VET: 1.323 students do not get desired place but 4.000 vacancies still open

Education Dpt announces agreement for 5 new publicly funded auxiliary nursing classes to accommodate 264 students left without a place

3 min
A teacher teaching a class

BarcelonaThe information on enrolment for Vocational Education and Training (VET) has been made public. After two rounds for students to sign up, up to 1.323 young people have been left without a spot on the course they had applied for. Nevertheless, they could take a different course, as there are still almost 4,000 spots left on courses with lower demand. This data has been given by the Catalan Minister of Education, Josep Gonzàlez-Cambray, in an appearance in Parliament in which he took pride in achieving the commitment he made a fortnight ago: no applicants who signed up in the normal period was "left without a place on a VET course". However, he did not say that this might mean students end up studying something different to what they originally applied for; or that they will study in overcrowded classrooms, thus increasing the risk of drop-outs.

Behind the big headlines there are personal stories. In June, 12,611 people were left without a place on the VET courses they had applied for. These studies, which can be started after compulsory secondary education, have had 23% more applications than last year, a sudden and unexpected increase, because half of the 34,000 people who signed up did not come from the last year of secondary school and one in four was over 20 years old. When a new call for applications was announced in September, half of those who had been left without a place did not sign up again, either because they had found work, ended up choosing furthering their regular studies or, in the worst case, gave up (and now do nothing). Of the 5,962 people who enrolled in the extraordinary call to apply for one of the 4,000 extra places at stake, 3.592 had already applied in June and, therefore, had priority. Of these, "only" 618 will not be able to study the course they applied for.

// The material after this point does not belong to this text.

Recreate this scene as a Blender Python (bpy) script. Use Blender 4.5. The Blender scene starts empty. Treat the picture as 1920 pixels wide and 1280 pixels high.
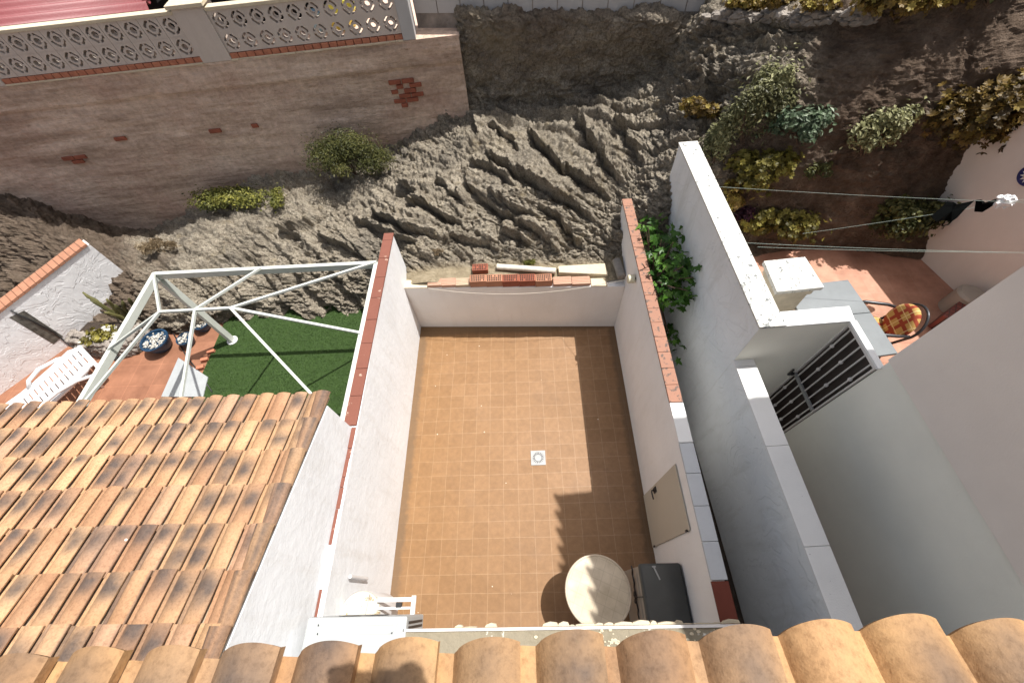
import bpy, bmesh, math, random
import numpy as np
from mathutils import Vector, Matrix
random.seed(7); RNG = np.random.RandomState(11)
scene = bpy.context.scene
COL = scene.collection

# ------------------------------------------------------------------ camera
FPX, PITCH, ROLL, YAW = 776.26, .5622, -.1046, .0741
CAM = np.array([1.0173, .1092, 5.7996])
def cam_axes():
    f = np.array([0, math.sin(PITCH), -math.cos(PITCH)]); r = np.array([1., 0, 0]); u = np.cross(r, f)
    c, s = math.cos(ROLL), math.sin(ROLL); r, u = c*r+s*u, -s*r+c*u
    c, s = math.cos(YAW), math.sin(YAW); Z = np.array([[c, -s, 0], [s, c, 0], [0, 0, 1]])
    return Z@r, Z@u, Z@f
CR, CU, CF = cam_axes()
cd = bpy.data.cameras.new('camera'); cam = bpy.data.objects.new('camera', cd); COL.objects.link(cam)
cd.sensor_width = 36; cd.lens = FPX*36/1920; cd.clip_start = .02; cd.clip_end = 500
M = Matrix.Identity(4)
for i in range(3):
    M[i][0], M[i][1], M[i][2], M[i][3] = CR[i], CU[i], -CF[i], CAM[i]
cam.matrix_world = M
scene.camera = cam

# ------------------------------------------------------------------ sky and sun
SUND = np.array([.378, .18, 1.0]); SUND /= np.linalg.norm(SUND)
el = math.asin(SUND[2]); az = math.atan2(SUND[0], SUND[1])
w = bpy.data.worlds.new('World'); scene.world = w; w.use_nodes = True
nt = w.node_tree; sky = nt.nodes.new('ShaderNodeTexSky'); sky.sky_type = 'NISHITA'
sky.sun_disc = False; sky.sun_elevation = el; sky.sun_rotation = az; sky.dust_density = 4.5; sky.ozone_density = .6
hs_ = nt.nodes.new('ShaderNodeHueSaturation'); hs_.inputs['Saturation'].default_value = .6; nt.links.new(sky.outputs[0], hs_.inputs['Color']); nt.links.new(hs_.outputs[0], nt.nodes['Background'].inputs[0]); nt.nodes['Background'].inputs[1].default_value = .11
sl = bpy.data.lights.new('sun', 'SUN'); sl.energy = 5.0; sl.angle = math.radians(.5); sl.color = (1, .965, .915)
so = bpy.data.objects.new('sun', sl); COL.objects.link(so)
so.rotation_euler = Vector(SUND).to_track_quat('Z', 'Y').to_euler(); so.location = (6, 4, 14)
vs = scene.view_settings; vs.view_transform = 'Standard'; vs.look = 'None'; vs.gamma = 1; vs.exposure = 0.40

# ------------------------------------------------------------------ pixel -> world on real planes
def ray(x, y): return CF+(x-960)/FPX*CR-(y-640)/FPX*CU
def at(x, y, z=0.): d = ray(x, y); return CAM+(z-CAM[2])/d[2]*d
def aty(x, y, Y): d = ray(x, y); return CAM+(Y-CAM[1])/d[1]*d
def atx(x, y, X): d = ray(x, y); return CAM+(X-CAM[0])/d[0]*d
def atp(x, y, p, d2):
    n = np.array([-d2[1], d2[0]]); d = ray(x, y); t = ((np.array(p[:2])-CAM[:2])@n)/(d[:2]@n); return CAM+t*d

# ------------------------------------------------------------------ numpy noise
def _h(i, j, k, s):
    n = (i*73856093) ^ (j*19349663) ^ (k*83492791) ^ (s*2654435761)
    n = (n ^ (n >> 13))*1274126177 & 0xffffffff
    n = (n ^ (n >> 16)) & 0xffff
    return n/65535.*2-1
def vnoise(p, s=0):
    p = np.asarray(p, float); i = np.floor(p).astype(np.int64); f = p-i; f = f*f*f*(f*(f*6-15)+10); r = 0
    for a in (0, 1):
        for b in (0, 1):
            for c in (0, 1):
                wgt = (f[..., 0] if a else 1-f[..., 0])*(f[..., 1] if b else 1-f[..., 1])*(f[..., 2] if c else 1-f[..., 2])
                r = r+wgt*_h(i[..., 0]+a, i[..., 1]+b, i[..., 2]+c, s)
    return r
def fbm(p, o=4, s=0, g=.5):
    r = 0; a = 1.; t = 0; p = np.asarray(p, float)
    for k in range(o): r = r+a*vnoise(p*2.03**k+k*17.3, s+k); t += a; a *= g
    return r/t
def ridged(p, o=4, s=0, g=.55):
    r = 0; a = 1.; t = 0; p = np.asarray(p, float)
    for k in range(o): r = r+a*(1-np.abs(vnoise(p*2.07**k+k*11.1, s+k))*2); t += a; a *= g
    return r/t

# ------------------------------------------------------------------ mesh helpers
class MB:
    def __init__(s): s.v = []; s.f = []; s.m = []; s.c = []; s.usec = False; s.mi = 0; s.col = None
    def add(s, vs, fs, mi=None, col=None):
        o = len(s.v); s.v += [tuple(map(float, q)) for q in vs]
        s.f += [tuple(i+o for i in f) for f in fs]; s.m += [s.mi if mi is None else mi]*len(fs)
        if col is not None: s.usec = True
        s.c += [col or (0, 0, 0, 1)]*len(vs)
        return o
    def box(s, a, b, mi=None, col=None):
        x0, x1 = sorted((a[0], b[0])); y0, y1 = sorted((a[1], b[1])); z0, z1 = sorted((a[2], b[2]))
        vs = [(x0,y0,z0),(x1,y0,z0),(x1,y1,z0),(x0,y1,z0),(x0,y0,z1),(x1,y0,z1),(x1,y1,z1),(x0,y1,z1)]
        s.add(vs, [(0,3,2,1),(4,5,6,7),(0,1,5,4),(1,2,6,5),(2,3,7,6),(3,0,4,7)], mi, col)
    def frame(s, o, X, Y, Z, lo, hi, mi=None, col=None):
        o, X, Y, Z = map(np.asarray, (o, X, Y, Z))
        vs = [o+X*x+Y*y+Z*z for z in (lo[2], hi[2]) for x, y in ((lo[0], lo[1]), (hi[0], lo[1]), (hi[0], hi[1]), (lo[0], hi[1]))]
        s.add(vs, [(0,3,2,1),(4,5,6,7),(0,1,5,4),(1,2,6,5),(2,3,7,6),(3,0,4,7)], mi, col)
    def prism(s, poly, z0, z1, mi=None, col=None):
        n = len(poly); g = lambda z, i: z[i] if hasattr(z, '__len__') else z
        vs = [(p[0], p[1], g(z0, i)) for i, p in enumerate(poly)]+[(p[0], p[1], g(z1, i)) for i, p in enumerate(poly)]
        a = sum(poly[i][0]*poly[(i+1) % n][1]-poly[(i+1) % n][0]*poly[i][1] for i in range(n))
        fs = [tuple(range(n))[::-1], tuple(range(n, 2*n))]+[(i, (i+1) % n, n+(i+1) % n, n+i) for i in range(n)]
        if a < 0: fs = [f[::-1] for f in fs]
        s.add(vs, fs, mi, col)
    def bar(s, a, b, w_, h_, up=(0, 0, 1), mi=None, col=None):
        a = np.array(a, float); b = np.array(b, float); d = b-a; L = np.linalg.norm(d); d /= L
        up = np.array(up, float); sd = np.cross(d, up)
        if np.linalg.norm(sd) < 1e-4: sd = np.cross(d, (1., 0, 0))
        sd /= np.linalg.norm(sd); u = np.cross(sd, d)
        s.frame(a, sd, u, d, (-w_/2, -h_/2, 0), (w_/2, h_/2, L), mi, col)
    def tube(s, pts, r, n=8, mi=None, col=None, cap=True):
        pts = [np.array(p, float) for p in pts]; rs = r if hasattr(r, '__len__') else [r]*len(pts); vs = []; fs = []
        pu = None
        for i, p in enumerate(pts):
            d = pts[min(i+1, len(pts)-1)]-pts[max(i-1, 0)]; d = d/(np.linalg.norm(d)+1e-9)
            if pu is None: pu = np.cross(d, (0, 0, 1.)) if abs(d[2]) < .9 else np.cross(d, (1., 0, 0))
            a = pu-d*(pu@d); a /= np.linalg.norm(a)+1e-9; b = np.cross(d, a); pu = a
            vs += [p+rs[i]*(math.cos(t)*a+math.sin(t)*b) for t in [2*math.pi*k/n for k in range(n)]]
        for i in range(len(pts)-1):
            fs += [(i*n+k, i*n+(k+1) % n, (i+1)*n+(k+1) % n, (i+1)*n+k) for k in range(n)]
        if cap: fs += [tuple(range(n))[::-1], tuple(range((len(pts)-1)*n, len(pts)*n))]
        s.add(vs, fs, mi, col)
    def lathe(s, c, prof, n=32, mi=None, sx=1, sy=1, col=None):
        vs = []; fs = []
        for r, z in prof: vs += [(c[0]+sx*r*math.cos(2*math.pi*k/n), c[1]+sy*r*math.sin(2*math.pi*k/n), c[2]+z) for k in range(n)]
        for i in range(len(prof)-1): fs += [(i*n+k, i*n+(k+1) % n, (i+1)*n+(k+1) % n, (i+1)*n+k) for k in range(n)]
        fs += [tuple(range(n))[::-1], tuple(range((len(prof)-1)*n, len(prof)*n))]
        s.add(vs, fs, mi, col)
    def ico(s, c, r, sub=1, jit=0., mi=None, col=None, sc=(1, 1, 1)):
        bm = bmesh.new(); bmesh.ops.create_icosphere(bm, subdivisions=sub, radius=1)
        vs = [np.array(v.co) for v in bm.verts]; fs = [tuple(v.index for v in f.verts) for f in bm.faces]; bm.free()
        vs = [np.array(c)+r*np.array(sc)*v*(1+jit*(random.random()-.5)) for v in vs]; s.add(vs, fs, mi, col)
    def build(s, name, mats, parent=None, smooth=False, bevel=0, auto=None, loc=None):
        me = bpy.data.meshes.new(name)
        if not isinstance(mats, (list, tuple)): mats = [mats]
        V = np.array(s.v)
        if parent is not None: o0 = np.array(parent.matrix_world.translation) if parent.type != 'MESH' else np.array(parent['_o'])
        else:
            o0 = np.array(loc) if loc is not None else np.array([V[:, 0].mean(), V[:, 1].mean(), V[:, 2].min()])
        par_o = o0 if parent is not None else None
        me.from_pydata([tuple(x) for x in (V-o0)], [], s.f)
        for m in mats: me.materials.append(m)
        me.polygons.foreach_set('material_index', s.m)
        if s.usec:
            ca = me.color_attributes.new('tint', 'FLOAT_COLOR', 'POINT'); ca.data.foreach_set('color', np.array(s.c, dtype=np.float32).ravel())
        if smooth:
            me.polygons.foreach_set('use_smooth', [True]*len(me.polygons))
        me.update()
        o = bpy.data.objects.new(name, me); COL.objects.link(o); o['_o'] = [float(x) for x in o0]
        if parent is not None:
            o.parent = parent
        else: o.location = o0
        if auto:
            try: me.set_sharp_from_angle(angle=math.radians(auto))
            except Exception: pass
        if bevel:
            md = o.modifiers.new('bevel', 'BEVEL'); md.width = bevel; md.segments = 2; md.limit_method = 'ANGLE'; md.angle_limit = math.radians(40)
        return o
def tag(o, label=None, cat=None, group=None, kind=None):
    if label: o['label'] = label
    if cat: o['category'] = cat
    if group: o['group'] = group
    if kind: o['kind'] = kind
    return o
def thing(name, label, cat, loc, group=None):
    o = bpy.data.objects.new(name, None); COL.objects.link(o); o.location = tuple(map(float, loc)); o.empty_display_size = .1
    o.matrix_world = Matrix.Translation(Vector(tuple(map(float, loc))))
    return tag(o, label, cat, group)
def copy_tree(o, parent=None):
    c = o.copy(); COL.objects.link(c); c.parent = parent
    for ch in o.children: copy_tree(ch, c)
    return c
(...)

Of these youngsters without a place, 264 had asked to study auxiliary nursing, the most demanded course (it has received 20% of inscriptions), the council has announced that it will open five more groups, that is to say, 165 places, in publicly funded centres in Barcelona and Vallès Occidental. Precisely, the Christian School Foundation, which groups 434 Catalan publicly funded centres, reproached the Government last week for rejecting its offer to expand FP places. The Education Department hopes to guide those left without a place towards courses which have little demand, in which there are still 1,902 vacancies, or towards the Open Institute of Catalonia, where they can study from home.

705 people without a place on upper VET courses

Upper VET courses, which students can start after baccalaureate or doing a lower VET course, are a different story. Cambray had already warned that, as happens at universities, it is not possible to guarantee everyone a place. He added that of the 13,794 people who had been left without a place in the ordinary process in June, only 1,985 reapplied for a place in September; the rest could have chosen to go to university. Most have already been assigned a place, but there are 705 who have no place on the course they had applied for. The Department will try to "relocate" them in the 2,029 places that have become vacant on courses with less demand.

The management of VET courses, which has marked the beginning of this school year, has been criticised by all opposition parties and described as a "resounding failure" and "chaos". Cambray has admitted that the Government has "room for improvement" and has announced some changes for next year. One of the most important is to ensure that last year compulsory education students who want to go on to VET get a place in the field they choose. The pre-enrolment calendar will also be moved forward to March to "adapt" the offer during the usual process and avoid extraordinary calls, such as the one that was created this year. To avoid mismatches between supply and demand, Cambray has also said that guidance will be improved from the beginning of secondary school, hand in hand with the Department of Business and Labour, employer associations and trade unions.